No respite for the landless as disputes plague Coast region

Coast squatters

Locals demonstrate early last month after a toilet block was built on the graves of their loved ones at the Kongowea cemetery. They urged the Mombasa County Government to erect a perimeter wall around the site to secure the public land from grabbers. 

Photo credit: Wachira Mwangi | Nation Media Group

Like a bad dream that just won’t go away, the land issue in Coast region recurs after every election season when the political noise that gives false hope to locals dies down and the landless are, once again, left to their own devices.

With politicians retreating to enjoy the spoils of war after winning elections and having incited locals to invade private land on the pretext that it’s ancestral property, the owners always come out to reclaim their plots.

In Mombasa, the Methodist Church of Kenya has come out to take back its 210 acres in Ganahola, Jomvu Constituency, where over 1,000 families have refused to vacate the property, claiming it’s their ancestral land.

The church says squatters started invading its property more than three decades ago. Bishop Joshua M’Ikiao, who heads the church in Mombasa and Kwale counties, said that by the year 2000, the property had been almost fully occupied by invaders.

He said: “This is church land; it was brought in 1888 for around 3,500 British pounds by missionaries. But people began to invade the land leaving a few parcels, especially in the hilly areas.”

‘Sell it to the state’

The cleric told Nation the church had challenges securing its property due to its size.

“We want a solution. If we can agree with the government, a valuer can come to estimate a price so that we can sell it to the state to formally settle the squatters. During campaigns, politicians were inciting locals to stay put,” he said. “They were using the land as a political tool.”

But some occupants—like Mr Samuel Kirambo—said they bought the land for between Sh100,000 and Sh300,000 for a 50 feet by 100 feet plot, for which no title deeds “or any ownership documents” were issued .

“But I’m now living in fear after the church came out to claim it. Who’ll refund me my money? The government should addressing this thorny issue,” he asked.

In the Hidabo area of Lamu Island, temporary structures and makeshift tents dot the land. One might confuse the scene with a camp for internally displaced persons, but they are squatters who have encroached on government land.

The area hosts the county commissioner’s official residence and the governor’s house will be built there. Public Works Department offices and other county and national government premises are also here.

Lamu County Commissioner Irungu Macharia has now put land-grabbers and encroachers on notice following renewed invasions of government land in the region.

“Some people are very daring. You can imagine an individual encroaching on my residential plot, the government’s land,” Mr Macharia said.

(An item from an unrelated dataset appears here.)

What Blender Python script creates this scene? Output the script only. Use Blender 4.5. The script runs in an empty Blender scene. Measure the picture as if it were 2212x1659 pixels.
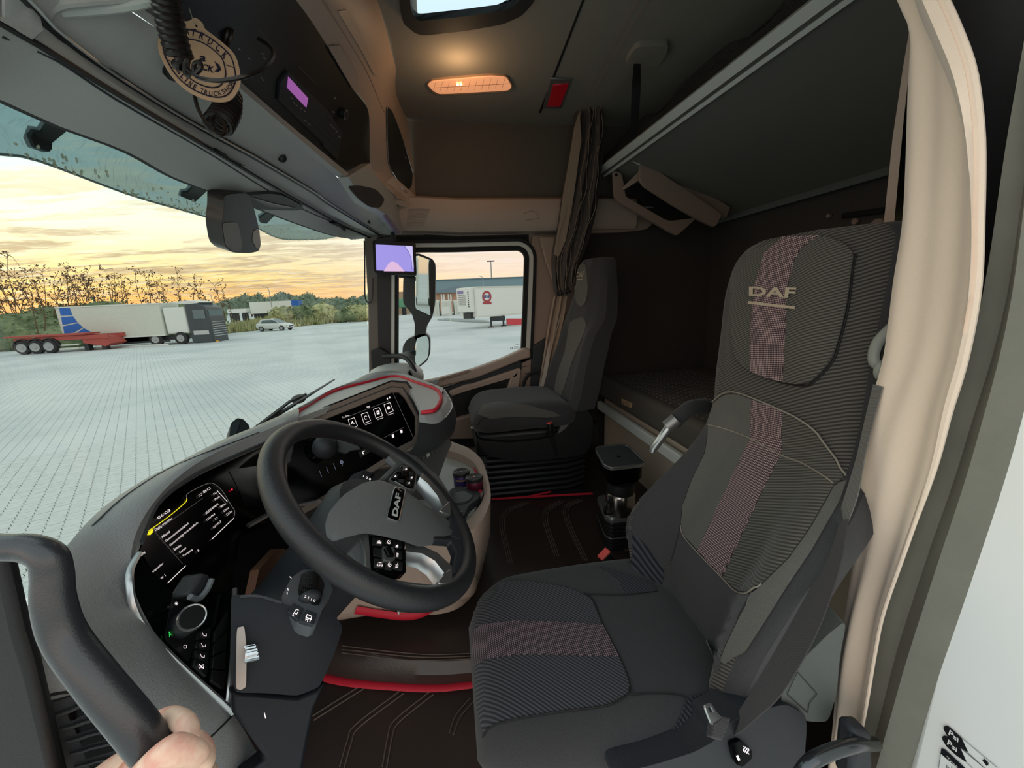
import bpy, bmesh, math, random
from mathutils import Vector, Matrix
from mathutils.bvhtree import BVHTree
from mathutils.geometry import delaunay_2d_cdt
random.seed(7)
S = bpy.context.scene
COL = S.collection
PI = math.pi
# ------------------------------------------------------------------ camera
F, CX, CY = 831.0, 1106.0, 829.5          # focal length and centre in pixels of the 2212 x 1659 frame
EYE = Vector((0, 0, 1.2))
RM = Matrix(((0.9855482, 0.07798042, -0.15037883), (-0.16361512, 0.20829017, -0.96428486), (-0.04387291, 0.97495346, 0.21803878)))
cd = bpy.data.cameras.new('camera'); cam = bpy.data.objects.new('camera', cd); COL.objects.link(cam)
cd.sensor_width = 36; cd.lens = F / 2212 * 36; cd.clip_start = .01; cd.clip_end = 3000
cam.matrix_world = Matrix.Translation(EYE) @ RM.to_4x4()
S.camera = cam
S.view_settings.view_transform = 'Standard'; S.view_settings.look = 'None'
S.view_settings.exposure = 0.58; S.view_settings.gamma = 1.0; S.view_settings.use_curve_mapping = False
S.cycles.use_denoising = True
S.cycles.max_bounces = 10; S.cycles.diffuse_bounces = 6; S.cycles.transparent_max_bounces = 12
S.cycles.caustics_reflective = False; S.cycles.caustics_refractive = False

def ray(px, py): return RM @ Vector(((px - CX) / F, -(py - CY) / F, -1.0))
def U(px, py, x=None, y=None, z=None, d=None):
    """the point of the place that stands at this spot of the photograph on the plane x=, y= or z= (metres)"""
    r = ray(px, py)
    if x is not None: t = (x - EYE.x) / r.x
    elif y is not None: t = (y - EYE.y) / r.y
    elif z is not None: t = (z - EYE.z) / r.z
    else: t = d
    return EYE + r * t

def lin(c):
    if isinstance(c, str):
        c = c.lstrip('#'); c = [int(c[i:i + 2], 16) / 255 for i in (0, 2, 4)]
        return tuple(v / 12.92 if v <= .04045 else ((v + .055) / 1.055) ** 2.4 for v in c)
    return tuple(c)

# ------------------------------------------------------------------ node helper
class N:
    def __init__(s, nt): s.nt = nt; s.n = nt.nodes; s.l = nt.links
    def add(s, t, **k):
        o = s.n.new(t)
        for a, v in k.items(): setattr(o, a, v)
        return o
    def put(s, sock, v):
        if isinstance(v, bpy.types.NodeSocket): s.l.new(v, sock)
        elif v is not None: sock.default_value = v
    def m(s, op, a, b=None, c=None, clamp=False):
        o = s.add('ShaderNodeMath', operation=op, use_clamp=clamp)
        s.put(o.inputs[0], a); s.put(o.inputs[1], b); s.put(o.inputs[2], c); return o.outputs[0]
    def v(s, op, a, b=None):
        o = s.add('ShaderNodeVectorMath', operation=op); s.put(o.inputs[0], a); s.put(o.inputs[1], b); return o.outputs[0]
    def dot(s, a, b):
        o = s.add('ShaderNodeVectorMath', operation='DOT_PRODUCT'); s.put(o.inputs[0], a); s.put(o.inputs[1], b); return o.outputs[1]
    def mix(s, f, a, b, bt='MIX'):
        o = s.add('ShaderNodeMix', data_type='RGBA', blend_type=bt)
        s.put(o.inputs[0], f); s.put(o.inputs[6], (*a, 1) if isinstance(a, tuple) and len(a) == 3 else a)
        s.put(o.inputs[7], (*b, 1) if isinstance(b, tuple) and len(b) == 3 else b); return o.outputs[2]
    def ramp(s, f, stops, interp='LINEAR'):
        o = s.add('ShaderNodeValToRGB'); o.color_ramp.interpolation = interp
        e = o.color_ramp.elements
        while len(e) > 1: e.remove(e[-1])
        e[0].position = stops[0][0]; e[0].color = (*lin(stops[0][1]), 1)
        for p, c in stops[1:]:
            q = e.new(p); q.color = (*lin(c), 1)
        s.put(o.inputs[0], f); return o.outputs[0]
    def mr(s, f, a, b, c=0., d=1., smooth=True):
        o = s.add('ShaderNodeMapRange', interpolation_type='SMOOTHSTEP' if smooth else 'LINEAR')
        for i, q in enumerate((f, a, b, c, d)): s.put(o.inputs[i], q)
        return o.outputs[0]
    def noise(s, vec, scale, detail=4, rough=.5, dist=0.):
        o = s.add('ShaderNodeTexNoise'); s.put(o.inputs['Vector'], vec)
        o.inputs['Scale'].default_value = scale; o.inputs['Detail'].default_value = detail
        o.inputs['Roughness'].default_value = rough; o.inputs['Distortion'].default_value = dist; return o.outputs[0]
    def xyz(s, v):
        o = s.add('ShaderNodeSeparateXYZ'); s.put(o.inputs[0], v); return o.outputs
    def comb(s, x, y, z):
        o = s.add('ShaderNodeCombineXYZ'); s.put(o.inputs[0], x); s.put(o.inputs[1], y); s.put(o.inputs[2], z); return o.outputs[0]

# ------------------------------------------------------------------ world: low evening sun behind streaked cloud
W = bpy.data.worlds.new('sky'); S.world = W; W.use_nodes = True
q = N(W.node_tree); q.n.clear()
tc = q.add('ShaderNodeTexCoord').outputs['Generated']
dirn = q.v('NORMALIZE', tc); X_, Y_, Z_ = q.xyz(dirn)
flat = q.v('NORMALIZE', q.comb(X_, Y_, 0.0))
sunness = q.mr(q.dot(flat, (-.80, .60, 0)), .45, 1.0)                 # 1 towards the sunset
warm = q.ramp(Z_, [(0, '#ec9858'), (.03, '#f5b460'), (.06, '#f2ca78'), (.10, '#efd9a2'), (.16, '#efe9cd'), (.22, '#d6e4d6'), (.32, '#bfd8d0'), (.6, '#bccaca'), (1, '#b8c4c6')])
cool = q.ramp(Z_, [(0, '#e6c3a2'), (.035, '#efd0a8'), (.085, '#e9d2c2'), (.16, '#e6dbda'), (.30, '#dcdedc'), (.6, '#c2cccc'), (1, '#b8c4c6')])
base = q.mix(sunness, cool, warm)
zc = q.m('MAXIMUM', q.m('ADD', Z_, .07), .05)
pl = q.comb(q.m('DIVIDE', X_, zc), q.m('DIVIDE', Y_, zc), 0.)
rot = q.add('ShaderNodeMapping'); q.put(rot.inputs[0], pl); rot.inputs['Rotation'].default_value = (0, 0, .62); rot.inputs['Scale'].default_value = (.55, 1.7, 1)
n1 = q.noise(rot.outputs[0], 1.15, 9, .62, .5)
n2 = q.noise(rot.outputs[0], 4.5, 6, .6, .2)
cl = q.mr(q.m('ADD', n1, q.m('MULTIPLY', q.m('SUBTRACT', n2, .5), .45)), .46, .56)
band = q.mr(Z_, .52, .22)                                             # clouds thin out overhead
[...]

Governor Timamy urged authorities to arrest and prosecute grabbers of government land.

A buying frenzy

The statements come as Lamu County faces many cases of land-grabbing, particularly by moneyed individuals who are taking advantage of the multibillion-shilling Lamu Port South Sudan Ethiopia Transport (Lapsset) Corridor project to claim compensation.

Lamu Port was commissioned by former President Uhuru Kenyatta in May last year, triggering a buying frenzy among land speculators.  Most land in Lamu has not been demarcated and title deeds issued, making it a target for grabbers. Almost 60 per cent of the land in the region is listed as public.

In Kilifi, Governor Gideon Mung’aro has pledged to negotiate with the national government to ensure residents get title deeds. He said he wants to speed up adjudication of land to ensure people have title deeds. The governor is counting on the Environment  and Land Court to settle disputes.

The judges will pitch camp at Pwani University in December for a week, hearing and ruling on various land disputes.

Saying he will work with the Judiciary to speed up “issues of land disputes and the cases pending in court”, Mr Mung’aro added: Please turn out in large numbers at [Pwani] university.”

Recently, Mombasa Senator Mohamed Faki and Kisauni MP Rashid Bedzimba protested at the rising cases of evictions arising from land squabbles.

Mr Faki said that land wrangles are rife especially in Kisauni where landowners and squatters have been fighting over ownership.

Lasting solution

“Land has been a thorny issue in Mombasa for long. The conflicts between landowners and squatters are serious and the leadership of the county needs to come up with solutions acceptable to both parties,” said Mr Faki during a meeting with Kisauni residents.

Mr Bedzimba said there are major land conflicts in his constituency.

“I was called by groups representing residents of the Washanga area in Mtopanga Ward on the land disputes. We must find a lasting solution to the issue,” he said, adding, the government must ensure all landless people are allocated land and issued with official title deeds.

In Kiembeni in Mombasa County, hundreds of squatters living on a 100-acre parcel, belonging to a real estate company, could be rendered homeless after Justice Nelly Matheka, presiding over an Environment and Land Court sitting, ordered them to vacate the plot within 180 days, or face forceful eviction.

The judge further declared ZumZum Investments Ltd as the lawfully registered owner of the land.

The over 800 families had claimed that they acquired the land by way of adverse possession after occupying it for over 12 years.